On January 21, 2026, the North Carolina Court of Appeals filed a decision which held that when the government’s permitting delay is excessive and unjustifiable, a developer has grounds to state a claim for a “temporary regulatory taking.” In other words, the government may be held liable for the permitting delay, even when the permit is eventually issued. The case is LDI Shallotte 179 Holdings, LLC v. State of N. Carolina Dep’t of Env’t Quality, No. COA24-443, 2026 WL 156313 (N.C. Ct. App. Jan. 21, 2026).

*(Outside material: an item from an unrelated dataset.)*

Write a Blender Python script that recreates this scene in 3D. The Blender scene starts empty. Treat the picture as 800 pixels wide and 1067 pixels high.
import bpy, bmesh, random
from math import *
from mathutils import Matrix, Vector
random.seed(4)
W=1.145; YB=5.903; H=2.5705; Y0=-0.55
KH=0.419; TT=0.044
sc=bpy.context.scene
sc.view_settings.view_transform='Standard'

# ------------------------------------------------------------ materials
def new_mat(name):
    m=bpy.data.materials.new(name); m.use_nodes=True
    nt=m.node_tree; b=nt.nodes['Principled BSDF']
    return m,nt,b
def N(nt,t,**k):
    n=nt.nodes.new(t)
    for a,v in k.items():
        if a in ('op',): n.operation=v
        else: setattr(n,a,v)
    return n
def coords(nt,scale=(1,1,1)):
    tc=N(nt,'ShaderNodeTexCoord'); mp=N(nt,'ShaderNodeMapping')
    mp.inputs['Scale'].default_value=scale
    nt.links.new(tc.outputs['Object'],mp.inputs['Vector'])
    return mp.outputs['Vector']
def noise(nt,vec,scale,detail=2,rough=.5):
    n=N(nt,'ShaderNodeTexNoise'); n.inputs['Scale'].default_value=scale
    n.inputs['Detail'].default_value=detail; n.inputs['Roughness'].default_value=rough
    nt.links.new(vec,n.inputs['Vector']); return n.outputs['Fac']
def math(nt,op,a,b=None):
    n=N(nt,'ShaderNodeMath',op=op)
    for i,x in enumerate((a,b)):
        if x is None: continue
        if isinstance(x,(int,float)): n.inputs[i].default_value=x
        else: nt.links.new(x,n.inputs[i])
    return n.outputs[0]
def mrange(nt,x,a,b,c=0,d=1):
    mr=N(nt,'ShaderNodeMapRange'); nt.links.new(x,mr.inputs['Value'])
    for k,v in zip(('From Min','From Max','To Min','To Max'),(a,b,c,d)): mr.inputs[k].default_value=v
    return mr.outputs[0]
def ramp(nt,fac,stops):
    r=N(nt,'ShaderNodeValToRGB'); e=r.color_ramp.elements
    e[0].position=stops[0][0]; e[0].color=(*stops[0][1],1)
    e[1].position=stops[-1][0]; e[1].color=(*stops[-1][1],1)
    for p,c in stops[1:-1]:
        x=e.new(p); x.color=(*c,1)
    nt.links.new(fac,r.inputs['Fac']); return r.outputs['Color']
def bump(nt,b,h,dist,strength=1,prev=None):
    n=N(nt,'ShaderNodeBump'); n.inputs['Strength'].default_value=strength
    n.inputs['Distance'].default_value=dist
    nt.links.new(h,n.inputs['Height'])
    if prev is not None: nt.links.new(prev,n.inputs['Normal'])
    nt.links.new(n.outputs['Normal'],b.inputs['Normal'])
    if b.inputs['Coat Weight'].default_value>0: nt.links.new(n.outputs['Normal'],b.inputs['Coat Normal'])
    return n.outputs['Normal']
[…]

In LDI Shallotte, the plaintiff-developer purchased property comprised of phases three, four, and five of an older residential subdivision. Phases one and two had been completed years earlier by another developer named “Owen.” However, when LDI Shallotte applied to NCDEQ for a stormwater permit through the “Express Review Program,” NCDEQ informed the developer that its application was not eligible for review. According to agency staff, this was because Owen was still the permittee on the existing stormwater permit and there were old, unresolved notices of violation against Owen for phases one and two. Having created a problem where one did not exist (NCDEQ had the authority to simply revoke Owen’s permit for the new phases being developed by LDI Shallotte), agency staff then proposed a series of “paths forward” which involved LDI Shallotte taking responsibility for Owen’s notices of violation and transferring the existing permit out of his name. NCDEQ based these demands not on a statute or regulation, but on a footnote in its “Express Application Review Fee Chart.”

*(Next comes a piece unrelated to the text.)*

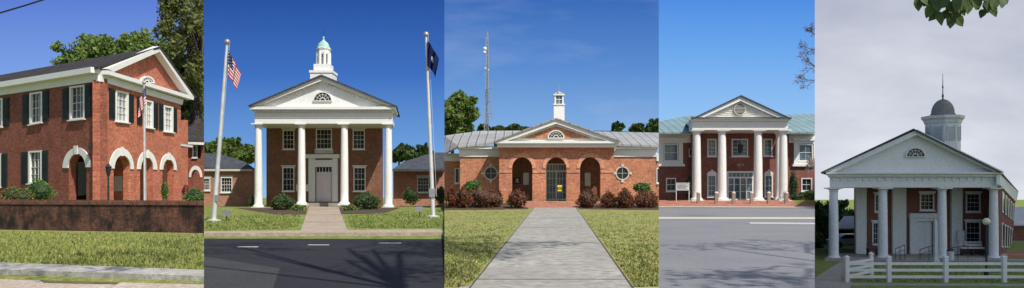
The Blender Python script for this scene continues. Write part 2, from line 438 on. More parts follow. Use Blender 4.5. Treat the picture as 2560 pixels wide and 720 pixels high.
def patch(name,mat,q,lift,p=None,n=24,nu=1,**kw):
    mb=MB(); vs=[];fs=[]
    for j in range(n+1):
        for i in range(nu+1):
            x,y=bil(q,i/nu,j/n); vs.append(gp(x,y,lift,p))
    for j in range(n):
        for i in range(nu):
            a=j*(nu+1)+i; fs.append((a,a+1,a+nu+2,a+nu+1))
    mb.add(vs,fs)
    return make(name,mb,M[mat],recalc=False,kind='structure',**kw)
def base_ground(p,mat,name='ground'):
    mb=MB(); vs=[];fs=[]
    Ds=sorted(set([4,8,12]+[a for a,b in PROF[p]]+list(np.geomspace(14,400,30))))
    l=BND[p-1] if BND[p-1]>-1.5 else -.9; r=BND[p] if BND[p]<1.5 else .95
    for D in Ds:
        z=gz(D,p); vs+=[(l*D,D,z),(r*D,D,z),(l*D,D,-12),(r*D,D,-12)]
    for j in range(len(Ds)-1):
        a=4*j; fs+=[(a,a+1,a+5,a+4),(a,a+4,a+6,a+2),(a+1,a+3,a+7,a+5)]
    mb.add(vs,fs); make(name,mb,M[mat],recalc=False,clip=False,kind='structure')
def cloth(par,pl,hoist,du,us=True,wav=.25,sh=.22):
    nu,nv=26,26; mb=MB(); vs=[]
    for j in range(nv+1):
        for i in range(nu+1):
            u=i/nu;v=j/nv
            x=hoist[0]+du[0]*u*(1-sh*v*u)+1.2*math.sin(u*9+v*2)*u; y=hoist[1]+(hoist[2]-hoist[1])*v*(1-.2*u)+du[1]*u**1.2
            p=pl.pt(x,y)+Vector((0,wav*math.sin(u*14+v*3)*min(1,u*3),0)); vs.append(p)
    fs=[];ms=[]
    for j in range(nv):
        for i in range(nu):
            a=j*(nu+1)+i; fs.append((a,a+1,a+nu+2,a+nu+1))
            if not us: ms.append(0 if not(9<i<16 and 9<j<16 and (i-12.5)**2+(j-12.5)**2<9) else 1)
            else:
                if i<11 and j<14: ms.append(1 if (i%3==1 and j%3==1) else 2)
                else: ms.append(0 if (j//2)%2==0 else 1)
    mb.v=[tuple(v) for v in vs]; mb.f=fs; mb.m=ms
    mats=[M['red'],M['fwhite'],M['navy']] if us else [M['navy'],M['fwhite']]
    make('flag',mb,mats,par,smooth=False,recalc=False)
def tufts(p,poly,n,size,mat,name='grass',h=.06):
    mb=MB(); rs=np.random.default_rng(n)
    vs=[];fs=[]
    for k in range(n):
        x,y=bil(poly,rs.random(),rs.random()**1.0); g=gp(x,y,0,p)
        a=rs.random()*3.14; s=size*(.5+rs.random()); hh=h*(.5+rs.random())
        d=Vector((math.cos(a),math.sin(a),0))*s; o=len(vs)
        vs+=[g-d,g+d,g+Vector((rs.normal()*.03,rs.normal()*.03,hh))]; fs.append((o,o+1,o+2))
    mb.add(vs,fs); make(name,mb,M[mat],recalc=False,kind='stuff',label='short rough tufts of lawn grass',category='grass')

# ================================================================== PLOT 1
PLOT[0]=1
base_ground(1,'grass1','lawn')
patch('road','sand',[(-300,690),(512,712),(512,1100),(-300,1100)],.004)
c=[gp(*k) for k in ((-300,655),(512,687))]
mb=MB(); mb.slab([c[0]+Vector((0,0,.10)),c[1]+Vector((0,0,.10)),gp(512,703)+Vector((0,0,.10)),gp(-300,676)+Vector((0,0,.10))],.14); make('kerb',mb,M['conc1'],kind='structure')
patch('leaf_litter','leafbr',[(100,702),(300,707),(290,712),(110,708)],.012,n=3,nu=4)
tufts(1,[(-5,580),(508,586),(508,688),(-5,660)],6000,.03,'grass1',h=.09)
G0=gp(-120,572); G1=gp(512,583)
d=(G1-G0); nn=Vector((d.y,-d.x,0)).normalized()
wpl=Plane(G0,nn)
t=thing('garden_wall',(G0+G1)/2,'long dark stained brick garden wall along the lawn','wall')
mb=MB(); mb.prism(wpl,[(-120,510),(512,513),(512,585),(-120,574)],front=0,back=.35); make('wall',mb,M['oldwall'],t)
mb=MB(); mb.prism(wpl,[(-120,498),(512,502),(512,512.9),(-120,509.9)],front=.05,back=.4); make('coping',mb,M['cope'],t)

C0=Vector((W(250,0,47).x,47,0)); A1=Vector((W(0,0,54).x,54,0)); B1=Vector((W(452,0,57).x,57,0))
dA=(A1-C0).normalized(); dB=(B1-C0).normalized()
nA=Vector((-dA.y,dA.x,0)); nA=nA if nA.y<0 else -nA
nB=Vector((dB.y,-dB.x,0)); nB=nB if nB.x>0 else -nB
PA=Plane(C0,nA); PB=Plane(C0,nB)
b1=thing('brick_house',C0,'two-storey red brick courthouse with arcade, shutters and gabled roof','building')
def q4(x0,x1,yl0,yr0,yl1,yr1): return [(x0,yl0),(x1,yr0),(x1,yr1),(x0,yl1)]
winA=[q4(75,107,233,228,312,306),q4(175,213,217,212,301,297),q4(-22,8,250,245,322,317),q4(72,106,378,376,459,458),q4(-25,4,386,384,468,467)]
shA=[q4(58,74,237,234,312,309),q4(108,123,228,226,305,302),q4(158,174,222,219,298,296),q4(214,229,213,210,294,292),q4(9,24,246,243,317,314),
     q4(55,71,380,379,461,460),q4(107,121,377,376,456,455),q4(5,19,385,384,468,467)]
archA=(172,216,420,418,384)
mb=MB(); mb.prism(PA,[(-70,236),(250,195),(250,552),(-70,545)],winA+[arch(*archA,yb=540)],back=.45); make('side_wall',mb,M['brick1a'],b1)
for q in winA: window(b1,PA,q,3,4,4)
for q in shA: shutter(b1,PA,q)
mb=MB(); o=arch(159,229,420,418,369); i=arch(172,216,420,418,384)
mb.prism(PA,o+list(reversed(i)),front=.07,back=-.003); mb.prism(PA,[(188,365),(198,364),(197,386),(190,386)],front=.12,back=-.08)
make('arch_trim',mb,M['white'],b1)
winB=[q4(288,320,225,232,303,307),q4(362,382,249,254,318,321),q4(408,432,263,268,328,331)]
shB=[q4(272,286,220,224,297,299),q4(321,333,235,238,306,307),q4(342,354,241,244,311,313),q4(383,394,254,257,321,323),q4(397,407,259,261,325,326),q4(433,441,268,270,330,331)]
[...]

Thus consigned to bureaucratic purgatory by a footnote, LDI Shallote filed a petition with the North Carolina Office of Administrative Hearings. After a hearing, the Administrative Law Judge (“ALJ”) found that NCDEQ did not have authority to exclude LDI Shallotte from the Express Review Program based on Owen’s stormwater violations in the unrelated phases. The ALJ also ordered NCDEQ to do what it should have done in the first place: revoke Owen’s permit for the undeveloped phases three, four and five, and review LDI Shallotte’s new application for those phases. Dissatisfied by the ALJ’s order, NCDEQ petitioned the superior court for review, but its petition was dismissed as untimely. Finally, six months after the trial court’s decision—and two years after LDI Shallotte first applied for “express review”—NCDEQ issued the stormwater permit for phases three, four and five.
Two days after receiving its much delayed permit, LDI Shallotte filed a lawsuit against NCDEQ for, among other things, inverse condemnation and unconstitutional taking based on the inability to develop the land for the two years that NCDEQ wrongfully withheld its permit. The trial court dismissed the lawsuit and LDI Shallotte appealed. The Court of Appeals held that the lawsuit could go forward on a claim for a “temporary regulatory taking”—that is, LDI Shallotte had sufficiently alleged that it was entitled to compensation for NCDEQ’s action, or rather inaction, in refusing to process the permit application, which deprived LDI Shallotte of all economically viable use of its land for two years. Answering the agency’s argument that a “takings” claim is only proper once a “final decision” denying a permit has been made, the Court of Appeals explained:
By Defendant’s logic, it could indefinitely hold applicants in bureaucratic purgatory by simply refusing to process their requests for stormwater permits. We decline to adopt a rule permanently foreclosing temporary takings claims after excessive administrative delays. There may be instances where grossly protracted inaction, if pleaded in detail, may well survive a motion to dismiss and warrant discovery.
It is too early to know if either party will petition the North Carolina Supreme Court for review. However, assuming the Court of Appeals’ decision remains intact, its holding vindicates developers, builders, and landowners damaged by excessive administrative delays, especially when those delays are created by administrators acting arbitrarily and outside the scope of their authority. State and local permitting authorities can no longer argue that a final decision of the permitting authority is required in all cases for the permit applicant to file a damages claim for the delay. State and local authorities must also recognize that “time is money” for their permit applicants.